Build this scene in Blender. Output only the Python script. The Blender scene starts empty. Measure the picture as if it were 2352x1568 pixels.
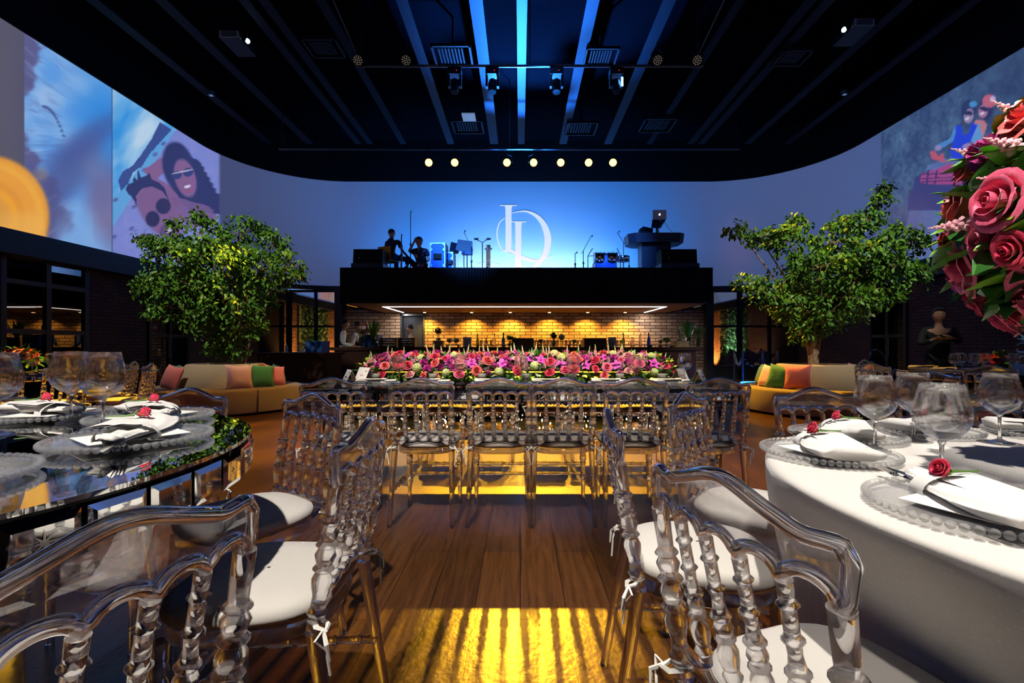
import bpy, bmesh, math, random
import numpy as np
from mathutils import Vector, Matrix, Quaternion
PI = math.pi
random.seed(7)
SC = bpy.context.scene
COL = SC.collection

# ---------------------------------------------------------------- camera, world, exposure
CAMZ, FPX, VX, VY = 1.09, 1080.0, 1195.0, 795.0
cam = bpy.data.cameras.new('camera'); camo = bpy.data.objects.new('camera', cam); COL.objects.link(camo)
camo.location = (0, 0, CAMZ); camo.rotation_euler = (PI/2, 0, 0)
cam.sensor_width = 36; cam.lens = 36*FPX/2352
cam.shift_x = -(VX-1176)/2352; cam.shift_y = (VY-784)/2352
cam.clip_start = 0.02; cam.clip_end = 200
SC.camera = camo
w = bpy.data.worlds.new('world'); SC.world = w; w.use_nodes = True
w.node_tree.nodes['Background'].inputs[0].default_value = (0.10, 0.13, 0.25, 1)
w.node_tree.nodes['Background'].inputs[1].default_value = 0.03
vs = SC.view_settings
vs.view_transform = 'Standard'; vs.look = 'None'; vs.gamma = 1; vs.exposure = 0.0; vs.use_curve_mapping = False
cy = SC.cycles
cy.max_bounces = 9; cy.diffuse_bounces = 2; cy.glossy_bounces = 4; cy.transmission_bounces = 9
cy.transparent_max_bounces = 16; cy.caustics_refractive = False; cy.caustics_reflective = False
cy.sample_clamp_indirect = 6; cy.sample_clamp_direct = 0; cy.blur_glossy = 0.0
cy.use_denoising = True; cy.use_adaptive_sampling = True; cy.adaptive_threshold = 0.14

AMBER = (1.0, 0.50, 0.02); WARM = (1.0, 0.82, 0.62); NEUT = (1.0, 0.93, 0.84); BLUE = (0.02, 0.22, 1.0)
def light(kind, name, loc, target, energy, color, size=0.1, angle=50, blend=0.4, sy=None):
    l = bpy.data.lights.new(name, kind); l.energy = energy; l.color = color
    if kind == 'SPOT':
        l.spot_size = math.radians(angle); l.spot_blend = blend; l.shadow_soft_size = size
    elif kind == 'AREA':
        l.size = size
        if sy: l.shape = 'RECTANGLE'; l.size_y = sy
    else: l.shadow_soft_size = size
    o = bpy.data.objects.new(name, l); COL.objects.link(o); o.location = loc
    d = Vector(target)-Vector(loc)
    o.rotation_euler = d.to_track_quat('-Z', 'Y').to_euler()
    return o
# amber wash lamps on the rear pipe, aimed forward and down over the head table and the floor
AMB = [(-2.33, (-3.2, 5.6)), (-1.67, (-1.5, 4.5)), (-.34, (.15, 4.2)), (.34, (.2, 4.2)), (1.03, (.9, 4.4)), (1.74, (1.9, 4.5)), (2.36, (4.4, 6.6))]
for x, (tx, ty) in AMB:
    light('SPOT', 'amber_lamp_light', (x, 11.72, 5.66), (tx, ty, 0), 4500, AMBER, .05, 20.5 if abs(x) < .5 else 18, .5)
light('SPOT', 'amber_lamp_light', (-2.4, 8.9, 6.4), (-5.4, 5.2, .3), 8500, AMBER, .05, 28, .4)
light('SPOT', 'amber_lamp_light', (3.6, 9.2, 6.5), (5.6, 5.6, .4), 1500, AMBER, .05, 32, .4)
light('SPOT', 'amber_lamp_light', (-1.0, 9.0, 6.5), (-4.4, 7.3, .3), 900, AMBER, .05, 22, .3)
light('SPOT', 'amber_lamp_light', (1.6, 11.6, 6.3), (5.0, 7.8, .9), 450, AMBER, .05, 20, .3)
light('SPOT', 'amber_lamp_light', (-2.2, 9.1, 6.4), (-2.5, 5.5, 0), 2200, AMBER, .05, 18, .5)
# white key lamps over the tables and the flowers
light('SPOT', 'white_lamp_light', (1.5, 1.5, 6.3), (1.45, 1.1, .8), 1650, NEUT, .06, 28, .6)
light('SPOT', 'white_lamp_light', (.1, -1.33, 5.72), (1.3, 1.1, .8), 480, NEUT, .12, 34, .7)
light('SPOT', 'white_lamp_light', (-1.16, -1.44, 5.8), (1.3, .9, 1.45), 1900, NEUT, .06, 10, .7)
light('SPOT', 'white_lamp_light', (-.95, -1.33, 5.72), (-1.1, 1.2, .7), 1900, NEUT, .06, 33, .5)
light('SPOT', 'white_lamp_light', (-1.5, .6, 6.6), (-.65, 3.95, .95), 2100, NEUT, .06, 15, .5)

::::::

_What you are asked to do:_
Transcribe the material exactly, keeping every word and none of the pictures.

_Solution to the exercise:_
Build this scene in Blender. Output only the Python script. The Blender scene starts empty. Measure the picture as if it were 2352x1568 pixels.
import bpy, bmesh, math, random
import numpy as np
from mathutils import Vector, Matrix, Quaternion
PI = math.pi
random.seed(7)
SC = bpy.context.scene
COL = SC.collection

# ---------------------------------------------------------------- camera, world, exposure
CAMZ, FPX, VX, VY = 1.09, 1080.0, 1195.0, 795.0
cam = bpy.data.cameras.new('camera'); camo = bpy.data.objects.new('camera', cam); COL.objects.link(camo)
camo.location = (0, 0, CAMZ); camo.rotation_euler = (PI/2, 0, 0)
cam.sensor_width = 36; cam.lens = 36*FPX/2352
cam.shift_x = -(VX-1176)/2352; cam.shift_y = (VY-784)/2352
cam.clip_start = 0.02; cam.clip_end = 200
SC.camera = camo
w = bpy.data.worlds.new('world'); SC.world = w; w.use_nodes = True
w.node_tree.nodes['Background'].inputs[0].default_value = (0.10, 0.13, 0.25, 1)
w.node_tree.nodes['Background'].inputs[1].default_value = 0.03
vs = SC.view_settings
vs.view_transform = 'Standard'; vs.look = 'None'; vs.gamma = 1; vs.exposure = 0.0; vs.use_curve_mapping = False
cy = SC.cycles
cy.max_bounces = 9; cy.diffuse_bounces = 2; cy.glossy_bounces = 4; cy.transmission_bounces = 9
cy.transparent_max_bounces = 16; cy.caustics_refractive = False; cy.caustics_reflective = False
cy.sample_clamp_indirect = 6; cy.sample_clamp_direct = 0; cy.blur_glossy = 0.0
cy.use_denoising = True; cy.use_adaptive_sampling = True; cy.adaptive_threshold = 0.14

AMBER = (1.0, 0.50, 0.02); WARM = (1.0, 0.82, 0.62); NEUT = (1.0, 0.93, 0.84); BLUE = (0.02, 0.22, 1.0)
def light(kind, name, loc, target, energy, color, size=0.1, angle=50, blend=0.4, sy=None):
    l = bpy.data.lights.new(name, kind); l.energy = energy; l.color = color
    if kind == 'SPOT':
        l.spot_size = math.radians(angle); l.spot_blend = blend; l.shadow_soft_size = size
    elif kind == 'AREA':
        l.size = size
        if sy: l.shape = 'RECTANGLE'; l.size_y = sy
    else: l.shadow_soft_size = size
    o = bpy.data.objects.new(name, l); COL.objects.link(o); o.location = loc
    d = Vector(target)-Vector(loc)
    o.rotation_euler = d.to_track_quat('-Z', 'Y').to_euler()
    return o
# amber wash lamps on the rear pipe, aimed forward and down over the head table and the floor
AMB = [(-2.33, (-3.2, 5.6)), (-1.67, (-1.5, 4.5)), (-.34, (.15, 4.2)), (.34, (.2, 4.2)), (1.03, (.9, 4.4)), (1.74, (1.9, 4.5)), (2.36, (4.4, 6.6))]
for x, (tx, ty) in AMB:
    light('SPOT', 'amber_lamp_light', (x, 11.72, 5.66), (tx, ty, 0), 4500, AMBER, .05, 20.5 if abs(x) < .5 else 18, .5)
light('SPOT', 'amber_lamp_light', (-2.4, 8.9, 6.4), (-5.4, 5.2, .3), 8500, AMBER, .05, 28, .4)
light('SPOT', 'amber_lamp_light', (3.6, 9.2, 6.5), (5.6, 5.6, .4), 1500, AMBER, .05, 32, .4)
light('SPOT', 'amber_lamp_light', (-1.0, 9.0, 6.5), (-4.4, 7.3, .3), 900, AMBER, .05, 22, .3)
light('SPOT', 'amber_lamp_light', (1.6, 11.6, 6.3), (5.0, 7.8, .9), 450, AMBER, .05, 20, .3)
light('SPOT', 'amber_lamp_light', (-2.2, 9.1, 6.4), (-2.5, 5.5, 0), 2200, AMBER, .05, 18, .5)
# white key lamps over the tables and the flowers
light('SPOT', 'white_lamp_light', (1.5, 1.5, 6.3), (1.45, 1.1, .8), 1650, NEUT, .06, 28, .6)
light('SPOT', 'white_lamp_light', (.1, -1.33, 5.72), (1.3, 1.1, .8), 480, NEUT, .12, 34, .7)
light('SPOT', 'white_lamp_light', (-1.16, -1.44, 5.8), (1.3, .9, 1.45), 1900, NEUT, .06, 10, .7)
light('SPOT', 'white_lamp_light', (-.95, -1.33, 5.72), (-1.1, 1.2, .7), 1900, NEUT, .06, 33, .5)
light('SPOT', 'white_lamp_light', (-1.5, .6, 6.6), (-.65, 3.95, .95), 2100, NEUT, .06, 15, .5)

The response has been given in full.